Siempre le gustó el seis, el hexágono. Si cinco significa adiós, ¿qué podrá significar el seis?
Bendigo el instante en que Dios abrió la mano y soltó tu alpiste en mi jaula. Has sido una bendición para mi vida. A mis cincuenta y seis años de edad no he dejado un solo instante de jugar con las palabras. Ahora vos, como si fueras un maravilloso “Scrabble” llenás mi tiempo de árboles y nubes.
Los niños son juguetones e inventan palabras a toda hora. Ayer le hice una pregunta tonta a Pau, le pregunté por qué había usado la palabra contri en sus versos. Ah, dijo ella, porque no podía pronunciar bien “con ti”. ¿Qué? Sí, dijo, contri es con ti. Pero ¿y lo de country que me dijo tu mamá? Ay, no, eso es una bobera, dijo. Yo escribí los versitos pensando en mi papá: “Soy feliz en mi casita / en casita soy feliz / además de mi casita / yo contri soy feliz”. ¿Ves? Sí, dije, yo con ti, por decir yo contigo. ¡Claro!, dijo ella, y bailó tahitiano, frente a mí, en el patio de la casa. ¡Dios mío, contri, entonces, siempre fue separado: con tri! Yo tenía razón.
Así que no era patria.
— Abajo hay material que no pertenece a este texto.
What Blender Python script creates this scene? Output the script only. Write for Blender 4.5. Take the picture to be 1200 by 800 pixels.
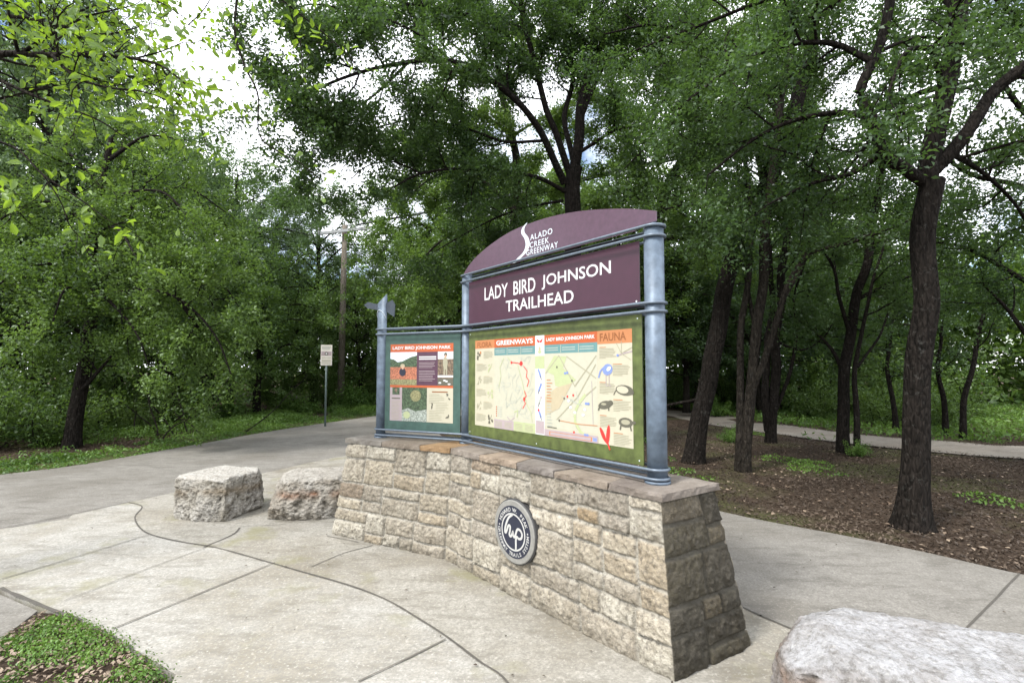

O bueno ¡sí! Porque el papá también es la patria. La patria no sólo puede ser una mujer. El papá también es el hogar. Por esto digo que cuando pienso en contri pienso en el Tri y pienso en los mercados y en los estadios de fútbol llenos de gente y pienso en los cohetes, la marimba, las romerías y el traguito. Pienso en la patria. Pau nunca lo supo (ni lo sabrá) pero inventó una palabra maravillosa. Casi casi como si fuese Sabines que (según él) inventó Tarumba. Contri es la mujer, el agua, el aire, la tarde en el parque, mi afecto desterrado, vos, el sol, el parque lleno de muchachos, la música. Contri, también, ya lo sé bien, es el cinco; es decir, la línea oscura que pinta el adiós (¡bah, qué trágico soy!). Algún día te diré el nombre con que ella me bautizó.